When you say “naive,” in what way?

In terms of pacifism, kindness, empathy and nature preservation, this, of course, is what the Best Party was – humanistic, empathetic and non-violent, with a great emphasis on human rights and human dignity. But when you start defining it more – “So it’s humanism?” – it becomes something . . .

Too rigid?

Yes. You can agree to some of it, but not all. And if people don’t accept all of it, if they cannot identify with it, they will say, “It’s gullible, it’s cute, but it will never work.” Just by staying in the city for a whole term, we showed that it works.

But I am very aware of this risk. On the other hand, comedy has always proved to be the most effective weapon against fascism, because, until now, that’s something that fascists haven’t really been very good at. They don’t know how to be funny. But I hope that the Best Party will not turn out to be an inspiration to fascists . . . to be more gullible and more funny. I don’t know. I honestly don’t know.

How do you make sense of the past six years? Since the crisis, the Independence Party and the Progressive Party – those mostly responsible for the crash – are back in power. Where did the dissenting voices go wrong?

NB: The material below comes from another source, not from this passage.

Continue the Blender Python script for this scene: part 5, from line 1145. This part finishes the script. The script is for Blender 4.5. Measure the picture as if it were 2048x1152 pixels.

I don’t understand it. I don’t understand people. I don’t understand myself. I don’t understand democracy. I don’t understand the economy. [Laughs] It has puzzled me my whole life, people. Why do people do this? And why do they do that? And why did I react in this way? Why didn’t I react in a different way? Why did I do what I did and all that? I don’t understand it. I think, you know, people are very easily misled, and democracy is in a degenerate state right now where it can be easily manipulated by big business and money. You, of course, are familiar with that here in the States.

One last question: any thought of running for president in 2016?

I am open to the idea. It’s something that I haven’t really had the time to think about. I would say that I’m open to the idea.